12. The first American pizzeria opened way back in 1895 and was owned by New Yorker Gennaro Lombardi.

13. You like toilet paper? Yup it was invented in New York City by Joseph Gayetty in 1857.

14. New York was the first state in the country to make it mandatory that all cars drive with license plates.

15. Drink up! The first American brewery was founded by Peter Minuit in lower Manhattan. However Minuit was born in Germany. But still…

16. A park larger than the size of Central Park is currently being created in Staten Island on the former site of a temporary landfill.

17. Speaking of Staten Island, up until 1975 it was officially named theBorough of Richmond.

18. Nearly half – 38% – of all Brooklyn residents were born in a foreign country.

19. Manhattan is the most densely populated county in the United States. The runner up is Brooklyn.

20. No Main Street in Manhattan? That is a fact…but you can walk down Main Street in The Bronx, Queens, Staten Island, and Brooklyn.

21. Before it was called Broadway, that piece of Manhattan was an old Algonquin trading route called the Wiechquaekeck Trail.

22. The Bronx is the only New York borough connected to the mainland.

23. The fourth longest boardwalk in the world can be found in Staten Island.

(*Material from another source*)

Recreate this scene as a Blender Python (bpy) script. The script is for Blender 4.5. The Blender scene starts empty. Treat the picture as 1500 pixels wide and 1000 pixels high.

It stretches 2.5 miles long.

24. There are over 215 types of bird species in Central Park.

25. Finally…why is New York called The Big Apple? Well this has been debated by New York historians for decades. Here are two of the more popular stories behind the name. First, it was a term used by jazz musicians meaning to play the big time. Apparently there was a club in Harlem called the “Big Apple” and only the best musicians played there. The other story, which the city government has even recognized in tourism literature, states that a writer covering horse races in 1920 repeated in the ‘Morning Telegraph’ what stable hands in New Orleans referred to a trip to a NY racecourse as the “Big Apple”, or greatest reward for any thoroughbred. Either way both make for a good story and can put to rest that my city did not get its nickname from selling giant produce to locals.